§ WHAT YOU WILL DO
Repeat only the lines running from the beginning of the material through the line that contains "sc = bpy.context.scene".

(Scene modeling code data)
+-------+
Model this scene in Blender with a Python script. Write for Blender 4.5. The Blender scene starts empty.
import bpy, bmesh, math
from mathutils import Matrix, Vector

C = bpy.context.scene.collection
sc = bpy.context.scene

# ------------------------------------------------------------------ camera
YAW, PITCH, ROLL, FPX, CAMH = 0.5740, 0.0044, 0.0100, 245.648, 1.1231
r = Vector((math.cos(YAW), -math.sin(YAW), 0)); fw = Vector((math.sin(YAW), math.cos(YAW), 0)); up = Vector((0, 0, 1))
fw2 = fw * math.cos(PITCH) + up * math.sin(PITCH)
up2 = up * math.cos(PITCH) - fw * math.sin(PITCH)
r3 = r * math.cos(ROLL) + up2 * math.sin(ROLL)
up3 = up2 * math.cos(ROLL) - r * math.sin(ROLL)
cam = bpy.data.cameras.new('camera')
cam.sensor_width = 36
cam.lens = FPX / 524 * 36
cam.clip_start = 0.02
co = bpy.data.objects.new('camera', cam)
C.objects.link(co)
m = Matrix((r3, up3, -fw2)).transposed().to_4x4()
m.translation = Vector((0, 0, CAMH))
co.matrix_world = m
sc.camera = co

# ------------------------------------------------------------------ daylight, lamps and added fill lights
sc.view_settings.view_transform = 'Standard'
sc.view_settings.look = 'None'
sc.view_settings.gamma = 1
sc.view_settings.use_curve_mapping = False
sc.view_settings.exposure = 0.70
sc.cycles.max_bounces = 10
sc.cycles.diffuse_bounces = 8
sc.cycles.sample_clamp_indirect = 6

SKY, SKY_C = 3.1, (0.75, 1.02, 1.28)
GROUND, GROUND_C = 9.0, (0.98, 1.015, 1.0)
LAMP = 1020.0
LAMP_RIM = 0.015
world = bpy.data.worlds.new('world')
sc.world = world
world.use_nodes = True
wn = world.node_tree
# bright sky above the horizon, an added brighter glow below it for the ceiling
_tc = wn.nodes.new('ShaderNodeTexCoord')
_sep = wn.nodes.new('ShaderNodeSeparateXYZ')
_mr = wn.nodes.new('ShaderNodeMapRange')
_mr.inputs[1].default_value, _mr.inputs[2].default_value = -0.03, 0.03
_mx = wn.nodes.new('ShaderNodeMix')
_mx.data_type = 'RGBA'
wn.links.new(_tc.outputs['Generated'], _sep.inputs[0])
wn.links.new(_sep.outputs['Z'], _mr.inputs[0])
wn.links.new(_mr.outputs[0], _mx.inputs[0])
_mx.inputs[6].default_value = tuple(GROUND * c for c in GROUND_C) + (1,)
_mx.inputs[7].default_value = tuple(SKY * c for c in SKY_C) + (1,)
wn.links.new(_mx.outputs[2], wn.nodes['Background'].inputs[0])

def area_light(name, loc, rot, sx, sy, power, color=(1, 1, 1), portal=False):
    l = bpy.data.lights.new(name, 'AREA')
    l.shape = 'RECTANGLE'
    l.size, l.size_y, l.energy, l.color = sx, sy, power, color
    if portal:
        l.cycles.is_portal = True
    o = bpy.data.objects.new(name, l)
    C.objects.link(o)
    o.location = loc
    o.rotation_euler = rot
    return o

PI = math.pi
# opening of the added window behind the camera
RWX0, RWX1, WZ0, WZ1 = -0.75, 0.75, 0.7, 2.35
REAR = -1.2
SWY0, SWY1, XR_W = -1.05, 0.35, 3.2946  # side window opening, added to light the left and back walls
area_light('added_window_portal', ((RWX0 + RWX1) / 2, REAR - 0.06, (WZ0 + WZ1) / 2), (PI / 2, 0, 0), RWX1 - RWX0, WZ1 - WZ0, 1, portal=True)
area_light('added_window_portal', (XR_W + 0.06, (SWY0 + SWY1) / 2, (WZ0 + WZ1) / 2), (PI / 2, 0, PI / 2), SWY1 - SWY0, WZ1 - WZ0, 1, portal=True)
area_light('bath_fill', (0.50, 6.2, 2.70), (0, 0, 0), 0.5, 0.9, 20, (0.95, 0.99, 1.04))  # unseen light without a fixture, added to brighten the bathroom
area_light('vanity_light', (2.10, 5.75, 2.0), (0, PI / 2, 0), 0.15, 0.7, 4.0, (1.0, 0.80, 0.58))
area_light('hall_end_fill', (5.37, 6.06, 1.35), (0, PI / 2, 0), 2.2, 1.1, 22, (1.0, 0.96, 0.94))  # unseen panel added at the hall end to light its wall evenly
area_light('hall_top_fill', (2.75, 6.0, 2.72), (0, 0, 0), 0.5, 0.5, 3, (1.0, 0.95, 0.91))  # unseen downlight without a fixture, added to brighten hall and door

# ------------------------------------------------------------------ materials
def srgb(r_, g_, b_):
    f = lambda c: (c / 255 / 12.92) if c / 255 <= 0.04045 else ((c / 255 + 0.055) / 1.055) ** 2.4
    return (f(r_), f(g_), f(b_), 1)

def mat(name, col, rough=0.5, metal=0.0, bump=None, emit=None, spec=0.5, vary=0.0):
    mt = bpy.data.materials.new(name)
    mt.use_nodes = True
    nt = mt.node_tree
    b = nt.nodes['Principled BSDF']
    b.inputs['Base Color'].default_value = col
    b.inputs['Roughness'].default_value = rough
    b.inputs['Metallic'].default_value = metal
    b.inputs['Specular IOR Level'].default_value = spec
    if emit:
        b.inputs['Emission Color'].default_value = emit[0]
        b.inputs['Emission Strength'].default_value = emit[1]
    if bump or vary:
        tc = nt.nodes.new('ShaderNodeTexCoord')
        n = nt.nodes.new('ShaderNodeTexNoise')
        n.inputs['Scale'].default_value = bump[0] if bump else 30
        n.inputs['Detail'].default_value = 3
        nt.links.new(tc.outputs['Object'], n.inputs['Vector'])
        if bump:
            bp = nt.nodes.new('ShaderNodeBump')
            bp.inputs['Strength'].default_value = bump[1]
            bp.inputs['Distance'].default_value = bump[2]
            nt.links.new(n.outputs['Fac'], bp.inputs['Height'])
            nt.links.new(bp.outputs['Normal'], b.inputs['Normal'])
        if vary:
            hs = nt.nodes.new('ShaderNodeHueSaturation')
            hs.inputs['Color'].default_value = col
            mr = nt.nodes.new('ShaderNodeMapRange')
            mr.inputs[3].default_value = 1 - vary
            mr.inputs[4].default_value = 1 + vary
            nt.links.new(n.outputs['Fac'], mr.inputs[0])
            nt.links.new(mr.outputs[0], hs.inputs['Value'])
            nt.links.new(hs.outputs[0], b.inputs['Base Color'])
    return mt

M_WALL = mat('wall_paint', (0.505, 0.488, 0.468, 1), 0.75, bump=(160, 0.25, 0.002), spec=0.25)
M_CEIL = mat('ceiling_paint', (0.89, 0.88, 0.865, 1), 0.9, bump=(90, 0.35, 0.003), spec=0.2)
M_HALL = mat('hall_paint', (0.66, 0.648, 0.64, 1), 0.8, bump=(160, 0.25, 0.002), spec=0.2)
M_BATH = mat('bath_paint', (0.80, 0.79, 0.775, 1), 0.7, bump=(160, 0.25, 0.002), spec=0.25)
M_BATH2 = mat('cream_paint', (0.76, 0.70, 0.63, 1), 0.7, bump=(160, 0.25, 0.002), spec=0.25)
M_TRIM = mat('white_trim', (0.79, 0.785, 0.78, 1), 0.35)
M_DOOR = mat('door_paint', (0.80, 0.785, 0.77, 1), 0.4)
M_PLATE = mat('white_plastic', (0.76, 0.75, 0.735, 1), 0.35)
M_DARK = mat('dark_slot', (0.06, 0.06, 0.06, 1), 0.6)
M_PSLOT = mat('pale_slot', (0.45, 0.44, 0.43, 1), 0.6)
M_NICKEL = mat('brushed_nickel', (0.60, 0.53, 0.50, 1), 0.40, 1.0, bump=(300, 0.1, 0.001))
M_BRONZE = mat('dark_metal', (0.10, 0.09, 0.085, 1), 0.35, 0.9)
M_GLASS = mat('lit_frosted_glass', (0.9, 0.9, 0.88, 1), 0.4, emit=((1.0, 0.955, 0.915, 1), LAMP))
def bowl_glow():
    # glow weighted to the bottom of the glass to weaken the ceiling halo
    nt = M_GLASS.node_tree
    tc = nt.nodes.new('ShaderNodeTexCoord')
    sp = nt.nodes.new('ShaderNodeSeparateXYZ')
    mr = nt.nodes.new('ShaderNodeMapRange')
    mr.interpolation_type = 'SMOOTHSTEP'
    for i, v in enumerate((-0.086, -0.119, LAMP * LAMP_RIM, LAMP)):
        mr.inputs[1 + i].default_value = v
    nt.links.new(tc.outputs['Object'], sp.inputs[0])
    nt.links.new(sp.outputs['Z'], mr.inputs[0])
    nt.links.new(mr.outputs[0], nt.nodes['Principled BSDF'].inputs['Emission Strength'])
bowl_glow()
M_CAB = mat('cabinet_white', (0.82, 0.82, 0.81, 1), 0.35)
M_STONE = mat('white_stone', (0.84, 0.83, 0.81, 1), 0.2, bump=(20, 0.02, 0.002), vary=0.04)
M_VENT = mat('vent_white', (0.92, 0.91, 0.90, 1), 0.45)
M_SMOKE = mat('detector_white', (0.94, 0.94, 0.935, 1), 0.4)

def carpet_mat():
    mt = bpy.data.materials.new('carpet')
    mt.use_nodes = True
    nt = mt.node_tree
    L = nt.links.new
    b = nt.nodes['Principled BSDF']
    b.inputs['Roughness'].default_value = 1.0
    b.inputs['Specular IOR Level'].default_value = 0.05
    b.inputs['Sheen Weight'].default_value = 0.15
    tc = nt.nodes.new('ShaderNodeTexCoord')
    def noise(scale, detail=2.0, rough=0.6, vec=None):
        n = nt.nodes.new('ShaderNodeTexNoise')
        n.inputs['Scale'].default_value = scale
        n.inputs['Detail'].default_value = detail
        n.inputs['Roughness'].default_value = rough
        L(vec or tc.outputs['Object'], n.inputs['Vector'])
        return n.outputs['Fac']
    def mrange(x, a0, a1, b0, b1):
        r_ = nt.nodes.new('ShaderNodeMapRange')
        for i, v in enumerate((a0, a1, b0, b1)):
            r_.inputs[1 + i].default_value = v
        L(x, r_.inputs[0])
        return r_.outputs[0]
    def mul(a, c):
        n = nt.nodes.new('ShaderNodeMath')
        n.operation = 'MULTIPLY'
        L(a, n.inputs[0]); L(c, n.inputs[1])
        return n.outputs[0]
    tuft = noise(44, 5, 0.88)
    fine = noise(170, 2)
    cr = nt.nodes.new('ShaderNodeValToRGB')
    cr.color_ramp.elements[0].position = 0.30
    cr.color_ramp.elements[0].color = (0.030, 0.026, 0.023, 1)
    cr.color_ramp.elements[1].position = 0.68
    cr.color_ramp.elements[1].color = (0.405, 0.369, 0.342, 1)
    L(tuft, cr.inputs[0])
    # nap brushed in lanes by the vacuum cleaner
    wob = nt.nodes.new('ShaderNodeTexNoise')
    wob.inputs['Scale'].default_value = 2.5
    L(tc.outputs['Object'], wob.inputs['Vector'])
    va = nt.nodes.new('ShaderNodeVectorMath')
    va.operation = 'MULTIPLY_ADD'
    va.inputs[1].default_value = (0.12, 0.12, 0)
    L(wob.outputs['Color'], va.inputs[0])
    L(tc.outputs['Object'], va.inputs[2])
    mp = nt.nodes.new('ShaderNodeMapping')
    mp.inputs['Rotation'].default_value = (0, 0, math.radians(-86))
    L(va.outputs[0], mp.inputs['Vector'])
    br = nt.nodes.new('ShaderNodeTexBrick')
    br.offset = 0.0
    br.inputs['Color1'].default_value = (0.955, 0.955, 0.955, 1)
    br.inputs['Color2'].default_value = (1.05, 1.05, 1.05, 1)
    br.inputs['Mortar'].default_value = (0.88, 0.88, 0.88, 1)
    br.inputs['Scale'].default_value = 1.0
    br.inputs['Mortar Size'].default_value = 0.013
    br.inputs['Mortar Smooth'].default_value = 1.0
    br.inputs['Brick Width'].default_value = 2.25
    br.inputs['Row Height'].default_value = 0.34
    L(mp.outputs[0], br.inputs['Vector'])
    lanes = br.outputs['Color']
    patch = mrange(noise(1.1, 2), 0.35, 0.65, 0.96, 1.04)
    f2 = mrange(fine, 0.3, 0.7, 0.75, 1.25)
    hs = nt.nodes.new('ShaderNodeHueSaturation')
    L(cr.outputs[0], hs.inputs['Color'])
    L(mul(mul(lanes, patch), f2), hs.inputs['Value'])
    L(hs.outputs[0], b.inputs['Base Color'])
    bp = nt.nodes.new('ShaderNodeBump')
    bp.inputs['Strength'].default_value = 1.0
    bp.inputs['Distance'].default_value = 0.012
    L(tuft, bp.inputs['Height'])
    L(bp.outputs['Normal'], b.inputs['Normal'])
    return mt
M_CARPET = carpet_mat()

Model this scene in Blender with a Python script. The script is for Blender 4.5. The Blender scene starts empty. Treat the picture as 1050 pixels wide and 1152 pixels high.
+-------+
§ FINAL ANSWER
Model this scene in Blender with a Python script. Write for Blender 4.5. The Blender scene starts empty.
import bpy, bmesh, math
from mathutils import Matrix, Vector

C = bpy.context.scene.collection
sc = bpy.context.scene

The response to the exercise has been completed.